DESDE ENTONCES VIVE MÁS FEDERICO
La noticia espeluznante aún se sufre. Sus contemporáneos alzaron el verso afilado y dolido para denunciar el asesinato que tuvo lugar en agosto de 1936. «Mataron a Federico /cuando la luz asomaba. / El pelotón de verdugos / no osó mirarle la cara», escribió Antonio Machado, víctima también del fascismo, como igualmente lo fue el poeta Miguel Hernández, quien escribió: Rodea mi garganta tu agonía /como un hierro de horca / y pruebo una bebida funeraria. /Tú sabes, Federico García Lorca, /que soy de los que gozan una muerte diaria.
Nicolás Guillén lo buscó entre romances, tocó a las puertas de gitanos y no halló respuesta.

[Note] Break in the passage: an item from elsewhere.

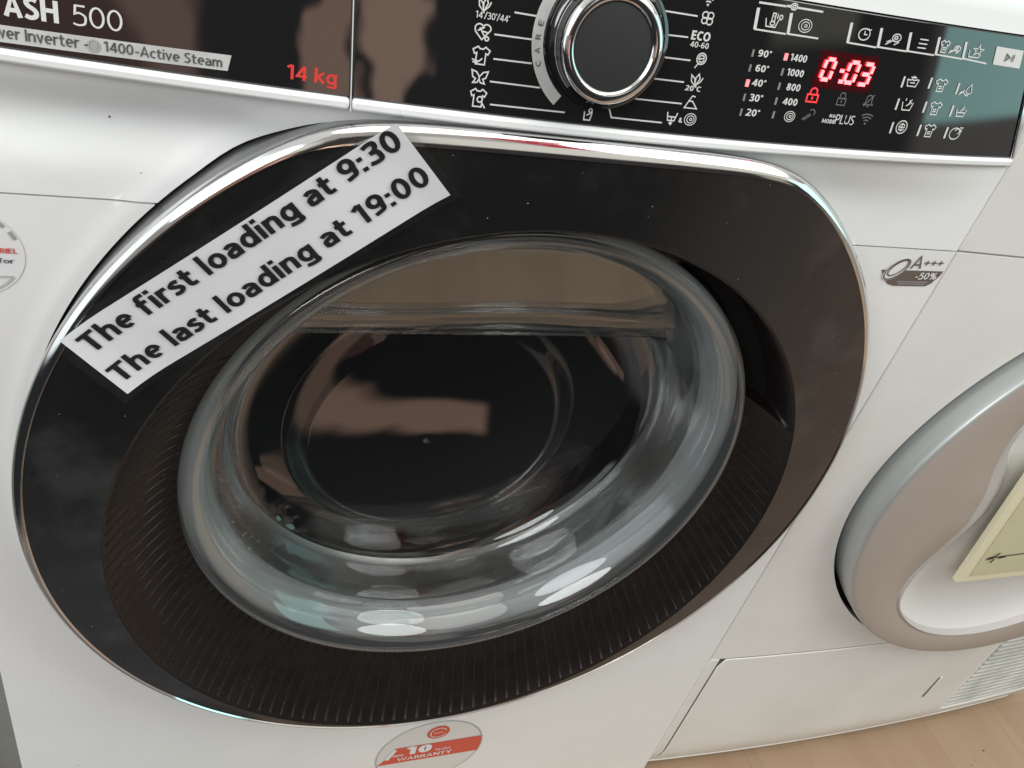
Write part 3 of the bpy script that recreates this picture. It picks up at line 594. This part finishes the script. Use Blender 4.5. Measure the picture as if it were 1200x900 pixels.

Y Luis Cernuda aseguró: La muerte se diría / Más viva que la vida / Porque tú estás con ella.
Entre una lista que se incrementa cada vez que un poeta lo piensa, le han cantado Alberti, Dulce María, Flor y Enrique Loynaz, Emilio Ballagas, Gastón Baquero, Rafaela Chacón Nardi, Luis Marré, César López, José Luis Moreno del Toro, Georgina Herrera, Aitana Alberti y Sigfredo Ariel.
No faltan desde entonces canciones, investigaciones académicas, reediciones de su obra, salas de teatro que lleven el nombre del descollante poeta y dramaturgo, jamás olvidado. En diversos escenarios del mundo cada año se recuerda a Federico.
En Madrid, por estos días, la iniciativa Celebrando a Lorca, desde el primer día de junio efectúa talleres y conversatorios cuyos participantes han emprendido para concluirla hoy, una ruta que contempla los sitios frecuentados por el granadino insigne. La poesía de Lorca, leída por artistas invitados, hará sentir su presencia viva, junto a la estatua que eterniza su imagen en plaza de Santa Ana, frente al Teatro Español.
Que los tantos miramientos que lo honran sirvan no solo para sentirlo en el siglo XXI. Que recordarlo nos advierta a cada uno de lo que son capaces las fauces fascistas que le arrancaron la vida, para que la indolencia no se nos enraíce. Ya lo ha dicho el ensayista Pascual Serrano: «La ausencia de compromiso con el combate a la injusticia hoy ya deja de ser un signo de indiferencia para ser directamente crimen».